Approaching the final bridge of the course at 37-K (23 miles), Cherono and Kandie served-up another surge. The pair came off the Libensky Bridge and prepared for a fight along the Vltava River.

As quickly as the duel began to take shape, Cherono left Kandie in his wake. Up a slight incline, the defending champion couldn’t quite handle the energy Cherono possessed. In roughly 400 meters, Cherono built up an 18-second lead.

Ultimately Cherono’s winning margin would be 50 seconds, breaking the tape in 2:07:24 and shattering his previous personal best of 2:09:39. Kandie was second in 2:08:14; Yego third in 2:08:31.

“I was having a little panic because sometimes you can go alone until the last minute and someone could come and pass you.

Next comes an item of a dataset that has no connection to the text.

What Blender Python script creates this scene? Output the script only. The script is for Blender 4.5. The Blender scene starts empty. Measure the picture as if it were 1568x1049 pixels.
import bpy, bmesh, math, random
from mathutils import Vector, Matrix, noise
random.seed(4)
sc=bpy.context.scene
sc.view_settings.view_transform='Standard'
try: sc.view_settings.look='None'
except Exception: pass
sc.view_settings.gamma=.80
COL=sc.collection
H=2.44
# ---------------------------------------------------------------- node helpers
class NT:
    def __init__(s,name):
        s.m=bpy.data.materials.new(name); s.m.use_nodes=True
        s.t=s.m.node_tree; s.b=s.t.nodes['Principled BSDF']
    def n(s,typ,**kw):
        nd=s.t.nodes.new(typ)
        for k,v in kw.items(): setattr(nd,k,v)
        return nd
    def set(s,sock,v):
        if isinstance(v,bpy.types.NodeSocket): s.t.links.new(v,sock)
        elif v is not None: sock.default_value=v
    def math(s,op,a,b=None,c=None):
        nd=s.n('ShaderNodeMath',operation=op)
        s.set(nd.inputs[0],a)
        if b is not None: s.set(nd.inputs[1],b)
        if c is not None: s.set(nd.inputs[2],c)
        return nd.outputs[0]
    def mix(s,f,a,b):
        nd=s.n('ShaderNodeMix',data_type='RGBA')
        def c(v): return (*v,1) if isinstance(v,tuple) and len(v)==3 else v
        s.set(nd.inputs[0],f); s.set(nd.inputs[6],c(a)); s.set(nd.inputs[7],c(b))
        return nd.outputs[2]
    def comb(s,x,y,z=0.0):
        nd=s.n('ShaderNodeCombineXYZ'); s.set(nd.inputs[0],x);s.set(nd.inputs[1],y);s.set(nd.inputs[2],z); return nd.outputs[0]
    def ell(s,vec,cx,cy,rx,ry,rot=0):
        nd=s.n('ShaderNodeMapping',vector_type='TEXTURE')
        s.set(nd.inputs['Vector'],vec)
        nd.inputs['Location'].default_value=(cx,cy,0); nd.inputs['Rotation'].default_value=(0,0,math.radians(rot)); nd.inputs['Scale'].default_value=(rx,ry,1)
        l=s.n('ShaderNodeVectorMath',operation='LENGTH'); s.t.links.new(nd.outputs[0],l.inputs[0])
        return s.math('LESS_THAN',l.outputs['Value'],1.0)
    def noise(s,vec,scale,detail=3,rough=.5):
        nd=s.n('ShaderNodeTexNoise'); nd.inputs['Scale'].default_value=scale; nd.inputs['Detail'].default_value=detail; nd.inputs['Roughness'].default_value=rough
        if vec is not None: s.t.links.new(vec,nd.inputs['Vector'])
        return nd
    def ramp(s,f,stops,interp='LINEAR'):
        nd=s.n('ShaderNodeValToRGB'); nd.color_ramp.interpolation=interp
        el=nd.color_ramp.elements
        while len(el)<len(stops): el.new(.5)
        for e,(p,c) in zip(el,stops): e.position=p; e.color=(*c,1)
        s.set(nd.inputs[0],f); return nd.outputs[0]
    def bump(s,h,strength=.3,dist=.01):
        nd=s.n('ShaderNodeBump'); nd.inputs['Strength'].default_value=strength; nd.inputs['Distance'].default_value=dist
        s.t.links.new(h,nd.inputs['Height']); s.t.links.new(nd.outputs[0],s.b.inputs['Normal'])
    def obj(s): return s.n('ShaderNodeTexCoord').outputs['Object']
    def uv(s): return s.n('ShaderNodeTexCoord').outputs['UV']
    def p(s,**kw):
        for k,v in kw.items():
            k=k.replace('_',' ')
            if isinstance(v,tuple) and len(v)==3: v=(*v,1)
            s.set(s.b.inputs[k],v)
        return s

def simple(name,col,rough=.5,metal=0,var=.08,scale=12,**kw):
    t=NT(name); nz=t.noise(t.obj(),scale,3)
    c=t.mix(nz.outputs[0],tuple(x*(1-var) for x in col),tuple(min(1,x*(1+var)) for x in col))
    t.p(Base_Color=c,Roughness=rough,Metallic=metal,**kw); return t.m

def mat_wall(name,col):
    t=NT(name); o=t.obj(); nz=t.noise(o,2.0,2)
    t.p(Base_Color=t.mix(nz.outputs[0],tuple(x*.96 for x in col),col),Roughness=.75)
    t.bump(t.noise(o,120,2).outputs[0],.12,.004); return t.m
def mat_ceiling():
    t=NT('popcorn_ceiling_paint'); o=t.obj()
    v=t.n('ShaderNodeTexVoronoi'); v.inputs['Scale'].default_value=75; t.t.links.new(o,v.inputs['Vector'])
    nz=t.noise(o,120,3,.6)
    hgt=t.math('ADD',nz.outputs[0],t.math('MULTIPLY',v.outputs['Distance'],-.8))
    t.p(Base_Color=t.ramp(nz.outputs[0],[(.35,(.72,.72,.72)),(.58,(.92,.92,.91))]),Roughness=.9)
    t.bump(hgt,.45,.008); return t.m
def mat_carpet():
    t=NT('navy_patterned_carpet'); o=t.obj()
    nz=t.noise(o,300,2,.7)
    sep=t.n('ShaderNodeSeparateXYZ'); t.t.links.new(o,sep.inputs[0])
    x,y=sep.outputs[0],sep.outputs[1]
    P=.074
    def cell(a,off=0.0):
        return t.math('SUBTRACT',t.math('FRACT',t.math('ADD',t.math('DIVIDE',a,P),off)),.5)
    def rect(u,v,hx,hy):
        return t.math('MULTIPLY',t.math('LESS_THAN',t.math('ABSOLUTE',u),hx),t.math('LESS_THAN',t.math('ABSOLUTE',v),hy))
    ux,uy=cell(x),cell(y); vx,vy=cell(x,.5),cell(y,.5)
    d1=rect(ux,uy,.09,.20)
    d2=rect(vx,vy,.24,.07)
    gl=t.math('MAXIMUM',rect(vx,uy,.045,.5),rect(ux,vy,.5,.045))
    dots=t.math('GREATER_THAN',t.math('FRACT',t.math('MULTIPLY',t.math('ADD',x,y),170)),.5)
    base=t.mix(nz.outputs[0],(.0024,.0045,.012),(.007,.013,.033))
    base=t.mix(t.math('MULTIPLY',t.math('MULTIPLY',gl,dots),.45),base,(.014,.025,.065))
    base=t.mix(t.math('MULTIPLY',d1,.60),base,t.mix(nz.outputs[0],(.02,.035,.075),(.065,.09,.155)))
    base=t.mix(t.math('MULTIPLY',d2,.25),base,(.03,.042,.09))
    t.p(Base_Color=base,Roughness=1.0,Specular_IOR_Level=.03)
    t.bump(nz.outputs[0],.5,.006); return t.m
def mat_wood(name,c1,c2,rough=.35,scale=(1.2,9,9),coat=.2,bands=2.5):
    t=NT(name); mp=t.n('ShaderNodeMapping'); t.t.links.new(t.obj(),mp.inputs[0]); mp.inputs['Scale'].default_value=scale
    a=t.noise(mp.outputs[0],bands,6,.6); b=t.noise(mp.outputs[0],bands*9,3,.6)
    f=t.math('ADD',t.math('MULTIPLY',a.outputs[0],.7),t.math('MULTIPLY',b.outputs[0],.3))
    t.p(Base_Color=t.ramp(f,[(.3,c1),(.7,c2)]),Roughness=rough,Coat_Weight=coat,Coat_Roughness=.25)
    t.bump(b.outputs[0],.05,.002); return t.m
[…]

I had to worry,” he said. “I am very happy because I am the champion. I was so excited. I was very much excited because I think that I could go out and win the race.”

Cherono trains in Eldoret with partners Paul Lonyangata and James Kwambai. He said the that a mixture of speedwork and tough fartleks got him prepared for anything come race day.

“You can apply everything you’ve done in training. You can try to push a little bit then see if my opponents can resist that pace or they can drop out. I did a lot of speed work. The fartleks, the speedwork, together. That’s it. That’s how I won,” he said.

Daniel Wanjiru was fourth in 2:09:25, the last man to dip under 2:10:00. In total, only seven men broke 2:15:00, an indication of how much the weather took its toll. Among those to drop out were two-time TCS New York City Marathon champion Marilson Gomes dos Santos, as well as Czech favorites Jiri Homolac and Jan Kreisinger.

Winning the Czech national marathon crown for the second time since 2014 was Petr Pechek in 2:22:14. He was 14th overall.

The day’s festivities kicked off with a family minimarathon for kids, which saw 2,000 children participate. The event was part of RunCzech’s celebration in the lead up to Global Running Day, Wednesday, June 1.